But the question, now that the script has bled all over the Internet, and therefore the world, is, Will it get made? The Weinstein Company, the film’s presumptive home, is is by all accounts going under, and the script’s leaking gives other producers an excuse to say no, the easiest word in Hollywood to utter. The 4000 other Internet “news” stories about the film are all based on Nikki Finke’s reporting, and the substance seems to be that the Weinsteins want to make the film but are seeking another studio with which to partner, which is why the script was circulated, and which is presumably how it found its way to the WWW.

Meanwhile there are other competing WWII movies with similar elements, such as the Tom Cruise movie, Valkyrie about the assassination attempt on Hitler by Col. Claus von Stauffenberg. And Inglorious Basterds will surely be an expensive movie: it’s set in the past, in Europe and Paris, with lots of costumes and explosions. Taken together, the two parts of Kill Bill apparently cost $85 million dollars. But trusting Tarantino with over $100 million for his odd film, especially when routine movies routinely cost $200 million or more, should be mostly risk free for someone in Hollywood.

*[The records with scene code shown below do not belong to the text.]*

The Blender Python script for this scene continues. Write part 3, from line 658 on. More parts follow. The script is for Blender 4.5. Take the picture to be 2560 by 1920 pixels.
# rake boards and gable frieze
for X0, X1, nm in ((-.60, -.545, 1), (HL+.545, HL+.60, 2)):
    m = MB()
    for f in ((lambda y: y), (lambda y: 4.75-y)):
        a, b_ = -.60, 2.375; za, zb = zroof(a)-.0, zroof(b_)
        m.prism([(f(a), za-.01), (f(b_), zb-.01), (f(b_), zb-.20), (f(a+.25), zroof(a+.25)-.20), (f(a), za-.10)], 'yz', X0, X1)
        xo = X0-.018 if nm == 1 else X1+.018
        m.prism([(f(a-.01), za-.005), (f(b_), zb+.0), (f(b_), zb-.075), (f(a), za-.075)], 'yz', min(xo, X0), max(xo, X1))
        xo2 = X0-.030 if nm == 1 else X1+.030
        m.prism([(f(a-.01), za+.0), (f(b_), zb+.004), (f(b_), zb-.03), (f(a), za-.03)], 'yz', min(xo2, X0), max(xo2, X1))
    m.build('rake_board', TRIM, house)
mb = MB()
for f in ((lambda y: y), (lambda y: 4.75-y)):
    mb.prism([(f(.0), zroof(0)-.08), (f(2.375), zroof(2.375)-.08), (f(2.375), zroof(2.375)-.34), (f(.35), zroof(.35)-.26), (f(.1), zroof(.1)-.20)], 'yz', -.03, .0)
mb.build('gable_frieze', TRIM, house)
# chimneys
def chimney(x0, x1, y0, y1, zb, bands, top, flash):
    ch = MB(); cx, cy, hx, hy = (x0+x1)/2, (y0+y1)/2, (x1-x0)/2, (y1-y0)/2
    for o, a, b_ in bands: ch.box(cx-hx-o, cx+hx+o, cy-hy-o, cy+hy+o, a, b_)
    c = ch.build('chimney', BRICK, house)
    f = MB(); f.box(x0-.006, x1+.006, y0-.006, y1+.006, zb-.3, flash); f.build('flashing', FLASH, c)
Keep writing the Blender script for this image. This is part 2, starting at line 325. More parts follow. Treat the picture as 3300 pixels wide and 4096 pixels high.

There have been a surprising number of WWII movies lately and for some reason viewers seem to forget them. Downfall, Days of Glory, Flags of Our Fathers, Letters from Iwo Jima, Pan’s Labyrinth, and The Pianist all made some impression, but the film closet to Tarantino’s craziness is Verhoeven’s Black Book, with which Inglorious Basterds some general plot movements.

Human Smoke cover

In fact once the reader gets past the nutty surface detail and extreme, nearly comic digressions that pad out the tale, Inglorious Basterds is a tragic tale of damaged people, individuals, that is, damaged long before before the war started (Aldo has a rope burn around his neck from an unexplained lynching incident). They went into it all messed up, and the decisions they make are fully informed by the twists in their psyche caused by the real world, which the world of war only exacerbates, while also distorting their sense of right and wrong. Perhaps the best text to read as a background to the eventual finished film is Nicholson Baker’s fascinating anthology, Human Smoke (Simon & Schuster, 576 pages, $30, ISBN-13: 978-1416567844), a daring collection of quotes whose cumulative effect is to call into question many of the decisions made concerning WWII and the quality of mind and morality of those who made them. In tandem with Human Smoke, and despite its roots in about 400 ’70s Italian movies, Tarantino’s Inglorious Basterds gives us a whole new war.

Sgt Fury frame

5 Responses to “Reel Politique: Links of Interest, Inglorious Basterds

  1. Psychic Advice Says:

    Too bad i didnt come across this blog before. Great stuff you got here. Thanks.

  2. witt Says:

    I’ve finished reading the script last night and I think your first reaction was the right reaction Mr Holm. This is a really disappointing script.
    The promise of a return to the old exploitation world war two action flicks, the possibility of an all star line up, even the title ‘Inglorious Bastards’ pointed to a deliciously subversive, unrestrained action flick. Instead the (rather stale) script feels like 30 per cent action and 70 per cent talk and the talk aint even that good. What we have is an action film whose scene’s are sloppy and overlong, while the audience sits there worrying what they’re missing out on so that we can hear characters play a game of ‘Who Am I?’ for 10 pages.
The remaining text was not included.